Provided records:
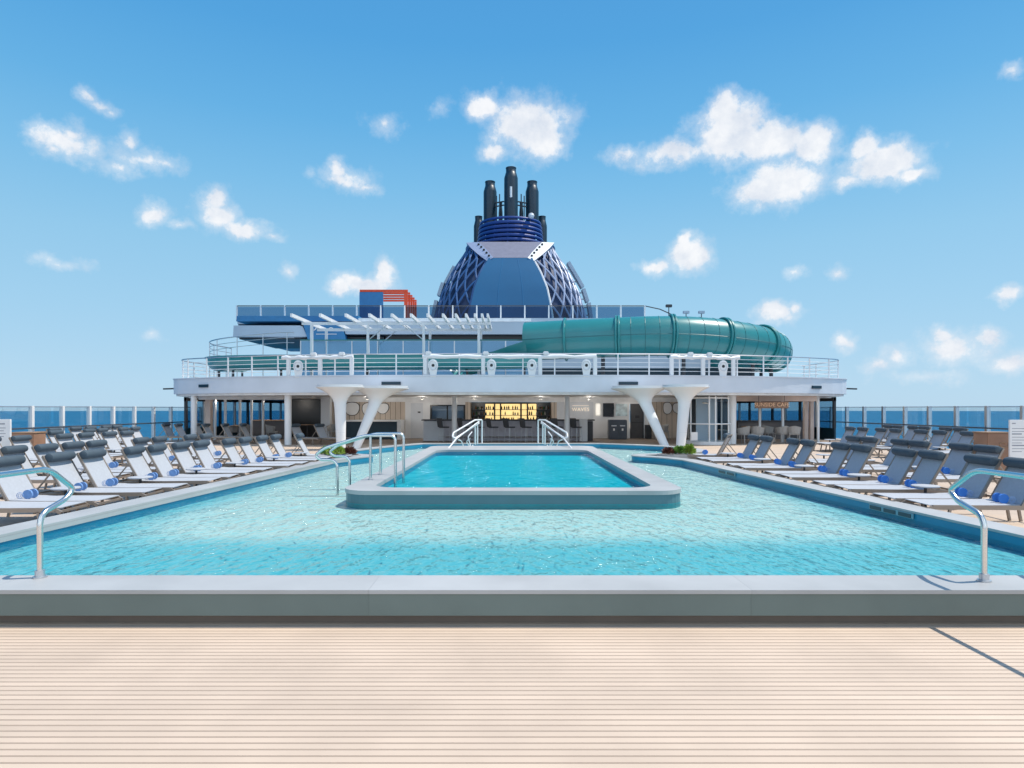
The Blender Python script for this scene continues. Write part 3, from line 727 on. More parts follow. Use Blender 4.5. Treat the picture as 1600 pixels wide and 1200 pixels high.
# ================================================================== deck house under the overhang
Z0, Z1 = 2.24, 3.04
def yf(X): return 27.5+3.3*(abs(X)/16)**3
XS = [-16+32*k/48 for k in range(49)]
front = [(x, yf(x)) for x in XS]
rc = smooth_run([(16.0, yf(16)), (16.45, yf(16)+.35), (16.6, yf(16)+1.4)], 2)
lc = [(-x, y) for x, y in rc]
slab = lc[::-1]+front[1:-1]+rc+[(16.6, 52), (-16.6, 52)]
dh = thing('deck_house', 'white two-level deck house with curved overhang, pillars and bar behind the pool', 'building', (0, 35, 0))
part(MB().prism(slab, Z0+.10, Z1), 'overhang', 'fascia', dh)
lip = offset(slab, -.12)
part(MB().prism(lip, Z0, Z0+.0995), 'soffit', 'soffit', dh)
part(MB().prism(offset(slab, .035), Z1+.0005, Z1+.05), 'deck_edge', 'fascia', dh)
# floor under the overhang: darker deck
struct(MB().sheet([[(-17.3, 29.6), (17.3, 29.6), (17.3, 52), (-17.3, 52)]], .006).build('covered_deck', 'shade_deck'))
# vents on the fascia
for px, py, w_ in ((313,603,18),(614,599,30),(979,599,30),(1281,605,18)):
    X = PX(px, 28); y_ = yf(PX(px, 28))
    if abs(X) > 12: X = PX(px, y_)
    y_ = yf(X); z = PZ(py, y_); sl = 3.3*3*(abs(X)/16)**2/16*(1 if X > 0 else -1); hw = w_*y_/2000
    part(MB().bar((X-hw, y_-hw*sl-.03, z), (X+hw, y_+hw*sl-.03, z), .08, .13), 'vent', 'navy', dh)
for sx in (-1, 1):
    part(MB().bar((sx*16.4, 31.4, 2.62), (sx*17.0, 31.4, 2.60), .12, .07), 'side_lamp', 'dark', dh)
# round white pillars
for px, Y, w_ in ((303,30.6,.14),(450,28.8,.15),(710,30.6,.125),(886,30.6,.125),(1144,29.6,.18)):
    part(MB().lathe([(w_,0),(w_,Z0)], (PX(px, Y), Y, .01), 18), 'pillar', 'white', dh, smooth=True)
part(MB().bx(PX(503,34), PX(517,34), 33.8, 34.2, .01, Z0), 'pillar', 'white', dh)

# pillars like tulips: two pairs
def tulip(base, top, r0, r1, cap, capz, parent):
    m = MB(); b0 = Vector(base); t0 = Vector(top); n = 24; vs = []; fs = []
    prof = [(0,r0),(.35,r0+(r1-r0)*.45),(.68,r1*.97)]+[(.70+.30*q/10, r1+(cap-r1)*(q/10)**2.5) for q in range(11)]
    for u, rr_ in prof:
        c = b0.lerp(t0, min(1, u*1.0))
        for k in range(n):
            a = 2*PI*k/n; vs.append((c.x+rr_*math.cos(a), c.y+rr_*.72*math.sin(a), b0.z+(t0.z-b0.z)*u))
    for i in range(len(prof)-1):
        for k in range(n): fs.append((i*n+k, i*n+(k+1) % n, (i+1)*n+(k+1) % n, (i+1)*n+k))
    fs.append(tuple(range(n)))
    m.add(vs, fs); c_ = part(m, 'column', 'white', parent, smooth=True)
    lid = MB(); pr = [(cap*1.0,0),(cap*1.03,.02),(cap*1.03,.05),(cap*.98,.055),(cap*.98,.09),(cap*1.0,.095),(cap*1.0,.12)]
    vs = [(t0.x+r_*math.cos(2*PI*k/n), t0.y+r_*.72*math.sin(2*PI*k/n), t0.z+z) for r_, z in pr for k in range(n)]
    fs = [(i*n+k, i*n+(k+1) % n, (i+1)*n+(k+1) % n, (i+1)*n+k) for i in range(len(pr)-1) for k in range(n)]+[tuple((len(pr)-1)*n+k for k in range(n))]
    lid.add(vs, fs); q = lid.build('capital', 'white', c_, smooth=True)
    for u in (.28, .55, .69):
        c = b0.lerp(t0, u); rr_ = r0+(r1-r0)*u*1.02
        j = MB(); j.add([(c.x+(rr_+.004)*math.cos(2*PI*k/n), c.y+(rr_+.004)*.73*math.sin(2*PI*k/n), c.z+dz) for dz in (-.006,.006) for k in range(n)], [(k,(k+1) % n,n+(k+1) % n,n+k) for k in range(n)])
        j.build('joint', 'grey', c_)
YB = 25.5
tulip((PX(1063,YB),YB,.0), (PX(1071,25.6),25.6,PZ(606,25.6)), .18, .24, .92, .1, dh)
tulip((PX(1044,YB),YB+.3,.0), (PX(998,26.6),26.6,PZ(608,26.6)), .175, .255, 1.13, .1, dh)
tulip((PX(533,YB),YB,.0), (PX(531,25.6),25.6,PZ(606,25.6)), .18, .24, .92, .1, dh)
tulip((PX(553,YB),YB+.3,.0), (PX(595,26.6),26.6,PZ(608,26.6)), .175, .255, 1.13, .1, dh)

# back wall, built as neighbouring panels
YW = 35.0
def wx(px): return PX(px, YW)
def wz(py): return PZ(py, YW)
zt = wz(628)
def wall(px0, px1, m, z0=.01, z1=None, y=YW, name='wall_panel', th=.2):
    return part(MB().bx(wx(px0), wx(px1), y, y+th, z0, zt if z1 is None else z1), name, m, dh)
part(MB().bx(wx(517), wx(1076), YW-.05, YW+.2, zt+.001, Z0-.001), 'header', 'soffit', dh)
wall(518, 633, 'tan'); wall(633, 672, 'white', name='wall_panel'); wall(672, 727, 'grey', z1=wz(661)); wall(672, 727, 'soffit', z0=wz(632.5))
wall(870, 890, 'grey'); wall(890, 927, 'grey', y=YW-.02); wall(927, 984, 'white'); wall(1007, 1013, 'white'); wall(1013, 1077, 'tan')
wall(727, 870, 'lilac', z1=wz(664))
# window beside the bar
part(MB().bx(wx(672), wx(727), YW+.1, YW+.14, wz(661), wz(632.5)), 'window', 'glasspale', dh)
wf = MB(); 
for a, b_ in ((672,674.5),(724.5,727),(698,700)): wf.bx(wx(a), wx(b_), YW-.03, YW+.08, wz(661), wz(632.5))
wf.bx(wx(674.5), wx(724.5), YW-.03, YW+.08, wz(634.5), wz(632.5)); part(wf, 'window_frame', 'black', dh)
part(MB().bx(wx(668), wx(731), YW+1.2, YW+1.25, 0.02, 2.2), 'inner_wall', 'paper', dh)
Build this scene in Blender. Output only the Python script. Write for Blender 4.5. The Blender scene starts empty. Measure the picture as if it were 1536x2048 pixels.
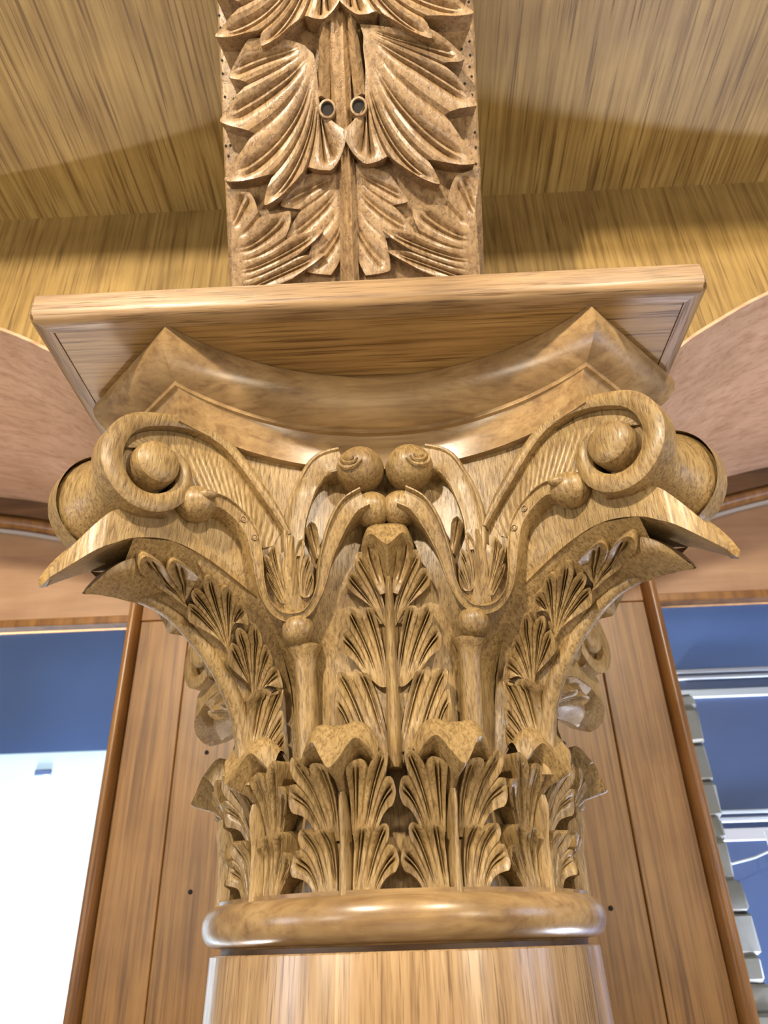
import bpy, math, random
from mathutils import Vector, Matrix
random.seed(7)
SC = bpy.context.scene
COL = SC.collection
S = 0.2            # one column-ring radius in metres; all shapes below are in ring radii
S2 = 2 ** .5
PI = math.pi

# ------------------------------------------------------------------ camera
cam_d = bpy.data.cameras.new('camera')
cam = bpy.data.objects.new('camera', cam_d)
COL.objects.link(cam)
SC.camera = cam
CP = (0.05953771, -4.2674554, -0.10143123)
CR_ = Vector((0.99891539, 0.03768058, -0.02735373))
CU_ = Vector((0.04274763, -0.50926665, 0.85954646))
CF_ = Vector((-0.01845787, 0.85978349, 0.51032505))
cam.matrix_world = Matrix(((CR_.x, CU_.x, -CF_.x, CP[0] * S), (CR_.y, CU_.y, -CF_.y, CP[1] * S),
                           (CR_.z, CU_.z, -CF_.z, CP[2] * S), (0, 0, 0, 1)))
cam_d.sensor_fit = 'VERTICAL'
cam_d.sensor_height = 34.0
cam_d.lens = 1465.53 / 2048 * 34.0
cam_d.clip_start = 0.01
cam_d.dof.use_dof = True
cam_d.dof.focus_distance = 3.75 * S
cam_d.dof.aperture_fstop = 7.0

# ------------------------------------------------------------------ world, lamps, exposure
w = bpy.data.worlds.new('world')
SC.world = w
w.use_nodes = True
bg = w.node_tree.nodes['Background']
bg.inputs[0].default_value = (1.0, 0.92, 0.82, 1)
bg.inputs[1].default_value = 0.20
SC.view_settings.view_transform = 'Standard'
SC.view_settings.look = 'None'
SC.view_settings.gamma = 1.0
SC.view_settings.use_curve_mapping = False
SC.view_settings.exposure = 0.12


def area(name, loc, target, size, power, col):
    d = bpy.data.lights.new(name, 'AREA')
    d.shape = 'DISK'
    d.size = size
    d.energy = power
    d.color = col
    o = bpy.data.objects.new(name, d)
    o.location = loc
    o.rotation_euler = (Vector(target) - Vector(loc)).to_track_quat('-Z', 'Y').to_euler()
    COL.objects.link(o)
    return o


WARM = (1.0, 0.87, 0.68)
area('lamp_key', (-0.75, -2.1, 1.42), (0, 0, 0.25), 0.12, 66, WARM)
area('lamp_second', (0.9, -2.3, 1.60), (0, 0, 0.25), 0.12, 50, WARM)
area('uplight_left', (-0.85, -1.25, 0.1), (-0.75, -0.35, 1.15), 0.35, 7, WARM)
area('uplight_right', (0.85, -1.25, 0.1), (0.75, -0.35, 1.15), 0.35, 7, WARM)
area('floor_bounce', (0.15, -1.9, -1.2), (0, 0.0, 0.6), 1.2, 5, (1.0, 0.87, 0.66))  # added fill lamp in place of light thrown up by the floor
area('window_light_left', (-1.0, 0.86, -1.05), (-0.75, 0.25, 0.9), 0.45, 250, (1.0, 0.92, 0.88))  # added lamp behind the glass, below view, to brighten the left soffit
area('window_light_right', (1.15, 0.82, -0.85), (0.8, 0.2, 0.9), 0.5, 120, (0.74, 0.80, 1.0))  # likewise an added lamp, bluish fill for the right soffit
area('daylight_right', (1.9, -0.7, 0.25), (0.3, 0.2, 0.6), 0.7, 8, (0.62, 0.74, 1.0))
area('daylight_left', (-2.0, -1.1, 0.1), (-0.1, 0.1, 0.2), 0.6, 9, (0.78, 0.86, 1.0))


# ------------------------------------------------------------------ materials
def mat(name):
    m = bpy.data.materials.new(name)
    m.use_nodes = True
    nt = m.node_tree
    return m, nt, nt.nodes['Principled BSDF']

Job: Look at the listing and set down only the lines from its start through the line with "Z0), 'pillar', 'white', dh)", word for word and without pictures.

Task response:
The Blender Python script for this scene continues. Write part 3, from line 727 on. More parts follow. Use Blender 4.5. Treat the picture as 1600 pixels wide and 1200 pixels high.
# ================================================================== deck house under the overhang
Z0, Z1 = 2.24, 3.04
def yf(X): return 27.5+3.3*(abs(X)/16)**3
XS = [-16+32*k/48 for k in range(49)]
front = [(x, yf(x)) for x in XS]
rc = smooth_run([(16.0, yf(16)), (16.45, yf(16)+.35), (16.6, yf(16)+1.4)], 2)
lc = [(-x, y) for x, y in rc]
slab = lc[::-1]+front[1:-1]+rc+[(16.6, 52), (-16.6, 52)]
dh = thing('deck_house', 'white two-level deck house with curved overhang, pillars and bar behind the pool', 'building', (0, 35, 0))
part(MB().prism(slab, Z0+.10, Z1), 'overhang', 'fascia', dh)
lip = offset(slab, -.12)
part(MB().prism(lip, Z0, Z0+.0995), 'soffit', 'soffit', dh)
part(MB().prism(offset(slab, .035), Z1+.0005, Z1+.05), 'deck_edge', 'fascia', dh)
# floor under the overhang: darker deck
struct(MB().sheet([[(-17.3, 29.6), (17.3, 29.6), (17.3, 52), (-17.3, 52)]], .006).build('covered_deck', 'shade_deck'))
# vents on the fascia
for px, py, w_ in ((313,603,18),(614,599,30),(979,599,30),(1281,605,18)):
    X = PX(px, 28); y_ = yf(PX(px, 28))
    if abs(X) > 12: X = PX(px, y_)
    y_ = yf(X); z = PZ(py, y_); sl = 3.3*3*(abs(X)/16)**2/16*(1 if X > 0 else -1); hw = w_*y_/2000
    part(MB().bar((X-hw, y_-hw*sl-.03, z), (X+hw, y_+hw*sl-.03, z), .08, .13), 'vent', 'navy', dh)
for sx in (-1, 1):
    part(MB().bar((sx*16.4, 31.4, 2.62), (sx*17.0, 31.4, 2.60), .12, .07), 'side_lamp', 'dark', dh)
# round white pillars
for px, Y, w_ in ((303,30.6,.14),(450,28.8,.15),(710,30.6,.125),(886,30.6,.125),(1144,29.6,.18)):
    part(MB().lathe([(w_,0),(w_,Z0)], (PX(px, Y), Y, .01), 18), 'pillar', 'white', dh, smooth=True)
part(MB().bx(PX(503,34), PX(517,34), 33.8, 34.2, .01, Z0), 'pillar', 'white', dh)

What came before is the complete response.